* _Exercise materials_:
★ ★ ★
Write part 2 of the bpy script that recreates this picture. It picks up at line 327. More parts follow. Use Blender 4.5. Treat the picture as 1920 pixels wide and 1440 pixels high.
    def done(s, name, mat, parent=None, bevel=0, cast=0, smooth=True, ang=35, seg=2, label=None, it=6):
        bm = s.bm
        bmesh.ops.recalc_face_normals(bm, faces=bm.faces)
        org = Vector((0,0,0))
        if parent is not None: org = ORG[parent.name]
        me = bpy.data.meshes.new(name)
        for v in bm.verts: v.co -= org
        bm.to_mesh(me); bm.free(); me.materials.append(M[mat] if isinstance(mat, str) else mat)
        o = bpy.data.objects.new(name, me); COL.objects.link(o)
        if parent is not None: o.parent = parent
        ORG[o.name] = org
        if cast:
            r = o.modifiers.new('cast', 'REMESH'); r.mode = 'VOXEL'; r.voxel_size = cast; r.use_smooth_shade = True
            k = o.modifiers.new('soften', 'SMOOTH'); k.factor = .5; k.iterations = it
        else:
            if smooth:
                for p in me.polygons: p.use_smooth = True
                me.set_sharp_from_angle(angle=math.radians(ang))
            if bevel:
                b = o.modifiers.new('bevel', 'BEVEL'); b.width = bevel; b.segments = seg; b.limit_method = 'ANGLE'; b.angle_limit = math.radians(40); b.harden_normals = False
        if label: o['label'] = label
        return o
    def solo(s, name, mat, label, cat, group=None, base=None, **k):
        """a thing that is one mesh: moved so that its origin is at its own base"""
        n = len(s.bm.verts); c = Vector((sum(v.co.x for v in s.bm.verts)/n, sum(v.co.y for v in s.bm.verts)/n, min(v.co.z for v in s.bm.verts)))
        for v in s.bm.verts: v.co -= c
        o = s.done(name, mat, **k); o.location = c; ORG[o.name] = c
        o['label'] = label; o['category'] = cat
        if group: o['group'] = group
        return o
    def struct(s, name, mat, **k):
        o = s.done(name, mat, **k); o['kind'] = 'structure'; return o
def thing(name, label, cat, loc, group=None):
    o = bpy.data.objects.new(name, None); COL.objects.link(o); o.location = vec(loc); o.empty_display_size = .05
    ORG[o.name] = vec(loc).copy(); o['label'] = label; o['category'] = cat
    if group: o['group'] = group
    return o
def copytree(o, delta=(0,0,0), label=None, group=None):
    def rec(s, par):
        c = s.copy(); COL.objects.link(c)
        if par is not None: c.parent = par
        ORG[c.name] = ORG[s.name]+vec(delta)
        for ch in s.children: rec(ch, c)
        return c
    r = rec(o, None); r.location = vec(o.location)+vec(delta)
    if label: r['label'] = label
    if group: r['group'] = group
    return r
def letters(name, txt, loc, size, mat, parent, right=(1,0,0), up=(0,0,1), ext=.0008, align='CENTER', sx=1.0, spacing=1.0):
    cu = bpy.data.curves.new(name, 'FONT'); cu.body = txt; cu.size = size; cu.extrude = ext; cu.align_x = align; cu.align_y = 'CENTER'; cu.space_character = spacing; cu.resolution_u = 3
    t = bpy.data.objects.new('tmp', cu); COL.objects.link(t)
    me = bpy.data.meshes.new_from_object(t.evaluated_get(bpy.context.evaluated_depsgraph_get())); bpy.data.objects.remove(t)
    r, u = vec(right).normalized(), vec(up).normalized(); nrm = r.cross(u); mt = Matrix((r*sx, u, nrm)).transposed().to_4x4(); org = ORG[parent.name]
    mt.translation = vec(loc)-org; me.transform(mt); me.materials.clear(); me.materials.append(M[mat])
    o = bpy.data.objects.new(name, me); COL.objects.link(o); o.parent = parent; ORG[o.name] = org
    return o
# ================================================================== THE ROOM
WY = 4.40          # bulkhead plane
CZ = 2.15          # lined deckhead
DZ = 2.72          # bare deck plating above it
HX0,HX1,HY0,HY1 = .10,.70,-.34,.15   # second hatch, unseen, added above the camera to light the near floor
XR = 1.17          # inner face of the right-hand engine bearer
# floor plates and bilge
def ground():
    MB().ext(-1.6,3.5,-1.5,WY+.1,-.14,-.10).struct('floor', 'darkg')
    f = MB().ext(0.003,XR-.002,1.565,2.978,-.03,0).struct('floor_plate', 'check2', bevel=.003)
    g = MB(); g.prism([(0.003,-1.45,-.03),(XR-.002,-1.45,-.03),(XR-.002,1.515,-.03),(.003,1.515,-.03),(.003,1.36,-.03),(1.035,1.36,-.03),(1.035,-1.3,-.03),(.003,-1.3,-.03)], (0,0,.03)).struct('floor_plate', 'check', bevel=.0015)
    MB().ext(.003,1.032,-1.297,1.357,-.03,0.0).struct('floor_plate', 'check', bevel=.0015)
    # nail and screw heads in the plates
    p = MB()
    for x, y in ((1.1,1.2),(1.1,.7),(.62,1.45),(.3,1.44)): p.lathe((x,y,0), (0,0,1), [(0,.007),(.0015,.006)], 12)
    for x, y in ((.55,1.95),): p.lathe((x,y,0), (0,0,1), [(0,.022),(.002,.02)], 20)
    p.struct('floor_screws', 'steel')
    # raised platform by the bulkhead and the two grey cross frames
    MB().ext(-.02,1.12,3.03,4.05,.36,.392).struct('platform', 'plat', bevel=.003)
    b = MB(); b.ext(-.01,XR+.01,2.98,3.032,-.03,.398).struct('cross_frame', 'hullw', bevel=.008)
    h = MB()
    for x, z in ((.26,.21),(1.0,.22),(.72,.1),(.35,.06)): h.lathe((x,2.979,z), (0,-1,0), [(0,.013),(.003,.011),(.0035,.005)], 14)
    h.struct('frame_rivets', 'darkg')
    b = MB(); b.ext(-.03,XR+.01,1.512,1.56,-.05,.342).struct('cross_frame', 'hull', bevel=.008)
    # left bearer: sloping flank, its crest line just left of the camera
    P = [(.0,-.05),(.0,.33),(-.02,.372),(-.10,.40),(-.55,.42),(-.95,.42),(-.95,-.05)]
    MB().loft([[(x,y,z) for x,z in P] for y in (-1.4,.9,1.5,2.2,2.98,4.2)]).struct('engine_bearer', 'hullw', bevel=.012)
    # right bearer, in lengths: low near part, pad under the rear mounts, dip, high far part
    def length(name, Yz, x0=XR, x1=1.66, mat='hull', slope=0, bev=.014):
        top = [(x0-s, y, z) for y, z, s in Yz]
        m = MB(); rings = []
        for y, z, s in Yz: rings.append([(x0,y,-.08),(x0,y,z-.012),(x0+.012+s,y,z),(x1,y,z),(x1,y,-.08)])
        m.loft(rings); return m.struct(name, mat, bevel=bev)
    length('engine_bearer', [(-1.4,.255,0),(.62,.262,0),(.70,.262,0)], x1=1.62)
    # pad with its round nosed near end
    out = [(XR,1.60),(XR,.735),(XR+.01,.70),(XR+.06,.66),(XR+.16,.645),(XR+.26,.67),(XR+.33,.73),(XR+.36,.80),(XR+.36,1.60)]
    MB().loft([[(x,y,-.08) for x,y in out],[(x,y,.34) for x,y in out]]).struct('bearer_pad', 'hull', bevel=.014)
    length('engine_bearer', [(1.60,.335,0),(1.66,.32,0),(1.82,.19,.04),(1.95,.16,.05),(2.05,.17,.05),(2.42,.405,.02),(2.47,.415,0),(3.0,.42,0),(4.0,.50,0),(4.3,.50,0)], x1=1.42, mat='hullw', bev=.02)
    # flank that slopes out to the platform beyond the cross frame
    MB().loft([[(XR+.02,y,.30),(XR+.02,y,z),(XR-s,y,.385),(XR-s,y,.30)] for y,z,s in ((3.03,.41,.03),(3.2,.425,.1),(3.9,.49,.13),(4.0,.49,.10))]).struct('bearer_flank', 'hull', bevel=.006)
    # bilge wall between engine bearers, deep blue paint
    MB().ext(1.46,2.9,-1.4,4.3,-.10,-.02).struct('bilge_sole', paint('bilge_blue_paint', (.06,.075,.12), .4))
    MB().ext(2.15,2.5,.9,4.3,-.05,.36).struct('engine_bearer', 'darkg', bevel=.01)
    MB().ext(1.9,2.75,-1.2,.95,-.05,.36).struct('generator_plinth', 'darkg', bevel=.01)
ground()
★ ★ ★
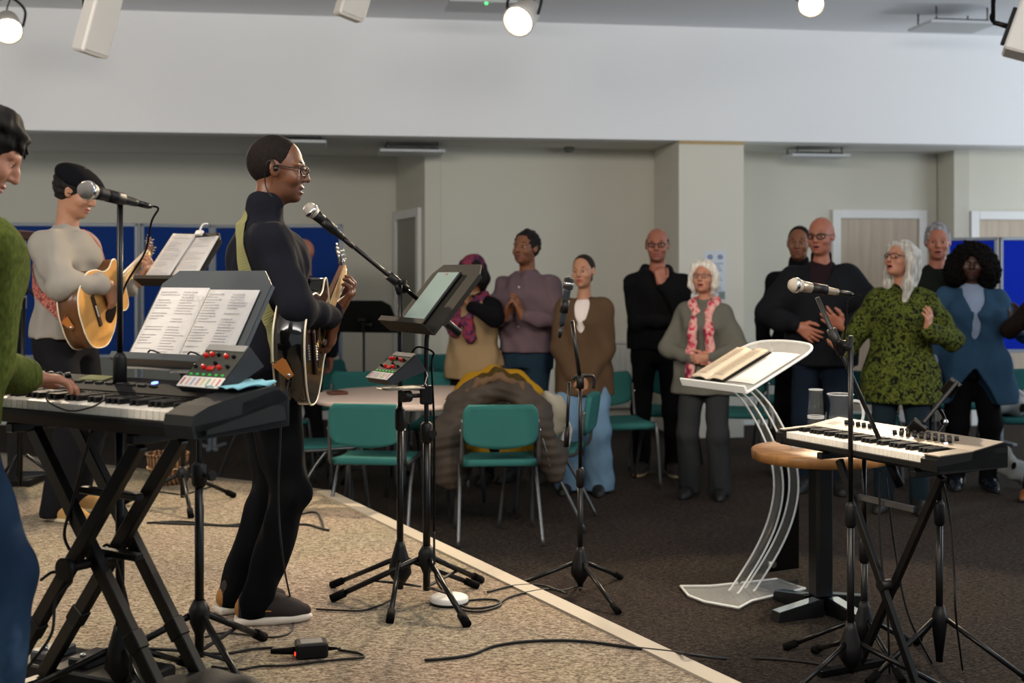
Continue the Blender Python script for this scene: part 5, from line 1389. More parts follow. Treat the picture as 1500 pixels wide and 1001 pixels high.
★ ★ ★
* _Challenge_: Among the records above, find each line holding the string "follow" and pull it out.

* _Answer to this problem_:
Write part 2 of the bpy script that recreates this picture. It picks up at line 327. More parts follow. Use Blender 4.5. Treat the picture as 1920 pixels wide and 1440 pixels high.
Continue the Blender Python script for this scene: part 5, from line 1389. More parts follow. Treat the picture as 1500 pixels wide and 1001 pixels high.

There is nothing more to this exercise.